## Written exercise
Everything from the first line to the line containing "PI = math.pi" is to be repeated exactly; nothing past it.

[START]

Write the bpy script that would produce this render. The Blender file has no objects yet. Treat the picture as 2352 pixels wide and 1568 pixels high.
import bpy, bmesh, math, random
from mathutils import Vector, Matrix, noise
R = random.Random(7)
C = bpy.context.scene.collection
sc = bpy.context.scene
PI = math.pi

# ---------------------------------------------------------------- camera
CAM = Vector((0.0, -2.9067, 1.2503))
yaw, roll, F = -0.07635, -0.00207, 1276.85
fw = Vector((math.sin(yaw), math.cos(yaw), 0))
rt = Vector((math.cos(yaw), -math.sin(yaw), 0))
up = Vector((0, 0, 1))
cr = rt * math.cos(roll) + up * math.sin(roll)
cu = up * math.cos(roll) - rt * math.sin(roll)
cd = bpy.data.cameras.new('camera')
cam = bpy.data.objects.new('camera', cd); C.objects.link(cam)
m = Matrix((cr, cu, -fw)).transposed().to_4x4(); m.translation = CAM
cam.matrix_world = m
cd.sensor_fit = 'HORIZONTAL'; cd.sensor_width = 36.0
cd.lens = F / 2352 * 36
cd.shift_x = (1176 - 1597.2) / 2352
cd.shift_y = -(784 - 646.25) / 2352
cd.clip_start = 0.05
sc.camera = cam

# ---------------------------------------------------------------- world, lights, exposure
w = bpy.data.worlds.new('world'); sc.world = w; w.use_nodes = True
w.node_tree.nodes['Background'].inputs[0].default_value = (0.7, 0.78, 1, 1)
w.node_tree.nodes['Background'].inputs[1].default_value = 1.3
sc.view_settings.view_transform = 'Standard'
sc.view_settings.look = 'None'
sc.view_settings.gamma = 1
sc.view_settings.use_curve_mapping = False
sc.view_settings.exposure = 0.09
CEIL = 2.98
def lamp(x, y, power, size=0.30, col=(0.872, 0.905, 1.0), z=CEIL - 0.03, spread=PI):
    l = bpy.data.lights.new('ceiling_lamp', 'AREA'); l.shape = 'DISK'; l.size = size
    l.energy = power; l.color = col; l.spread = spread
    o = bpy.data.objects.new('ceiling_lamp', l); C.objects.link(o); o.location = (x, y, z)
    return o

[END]

## Solution
Write the bpy script that would produce this render. The Blender file has no objects yet. Treat the picture as 2352 pixels wide and 1568 pixels high.
import bpy, bmesh, math, random
from mathutils import Vector, Matrix, noise
R = random.Random(7)
C = bpy.context.scene.collection
sc = bpy.context.scene
PI = math.pi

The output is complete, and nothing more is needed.